La campagna contro il femminicidio irrompe al festival con la grazia decisa di Luciana Littizzetto. Un monologo sull’amore di coppia, prima giocoso, “vi amiamo quando mettete in frigo la pentola con la minestra su due mandarini, vi amiamo quando date il peggio perché ti amo è un apostrofo tra le parole è insopportabile, quasi quasi me lo tengo” che poi è diventato una denuncia implacabile contro l’orrore della violenza sulle donne.

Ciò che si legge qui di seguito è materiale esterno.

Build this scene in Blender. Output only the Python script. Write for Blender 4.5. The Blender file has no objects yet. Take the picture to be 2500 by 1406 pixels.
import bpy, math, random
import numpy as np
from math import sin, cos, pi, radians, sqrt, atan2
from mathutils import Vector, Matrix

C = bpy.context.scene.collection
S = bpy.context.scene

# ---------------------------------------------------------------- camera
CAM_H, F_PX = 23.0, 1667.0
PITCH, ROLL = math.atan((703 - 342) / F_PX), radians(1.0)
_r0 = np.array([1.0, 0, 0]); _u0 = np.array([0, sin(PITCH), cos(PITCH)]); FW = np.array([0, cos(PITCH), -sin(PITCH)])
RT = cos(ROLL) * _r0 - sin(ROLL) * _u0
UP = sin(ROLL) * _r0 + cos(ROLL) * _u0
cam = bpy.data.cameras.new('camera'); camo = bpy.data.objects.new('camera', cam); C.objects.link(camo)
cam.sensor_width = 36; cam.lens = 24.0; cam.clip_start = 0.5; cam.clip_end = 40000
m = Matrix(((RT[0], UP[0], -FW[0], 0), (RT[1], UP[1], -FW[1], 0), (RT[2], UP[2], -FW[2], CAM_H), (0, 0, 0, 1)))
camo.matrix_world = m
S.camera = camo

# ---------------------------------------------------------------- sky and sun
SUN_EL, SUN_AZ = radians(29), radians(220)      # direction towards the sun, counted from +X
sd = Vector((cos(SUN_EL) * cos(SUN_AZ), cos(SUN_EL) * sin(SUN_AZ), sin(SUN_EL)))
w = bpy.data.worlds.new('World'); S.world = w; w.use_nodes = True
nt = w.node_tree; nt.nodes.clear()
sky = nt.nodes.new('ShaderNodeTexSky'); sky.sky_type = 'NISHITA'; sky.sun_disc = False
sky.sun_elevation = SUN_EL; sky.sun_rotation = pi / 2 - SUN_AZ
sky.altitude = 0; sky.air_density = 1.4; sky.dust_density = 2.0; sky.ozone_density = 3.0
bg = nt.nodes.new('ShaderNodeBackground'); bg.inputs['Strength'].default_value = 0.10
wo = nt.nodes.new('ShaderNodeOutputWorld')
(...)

“Ogni due-tre giorni un uomo uccide una donna, la uccide perché la considera una sua proprietà. L’amore con la violenza e le botte non c’entra un tubo, un uomo che ti mena non ti ama, un uomo che ti picchia è uno stronzo. Non abbiamo sette vite come i gatti, ne abbiamo una sola: non buttiamola via”. Poi il flash mob, condiviso sul palco con cinquanta ragazze, e oggi nel mondo da un milione di persone, sulle note di Break the Chain. Nell’orchestra sventolavano i fazzoletti rossi, il simbolo di questa campagna di civiltà. Un momento di grande intensità, in cui la Littizzetto ha ricordato il diritto all’amore di tutti, “anche di andare a trovare un malato nel letto di ospedale senza essere cacciate perché non si è sposati”.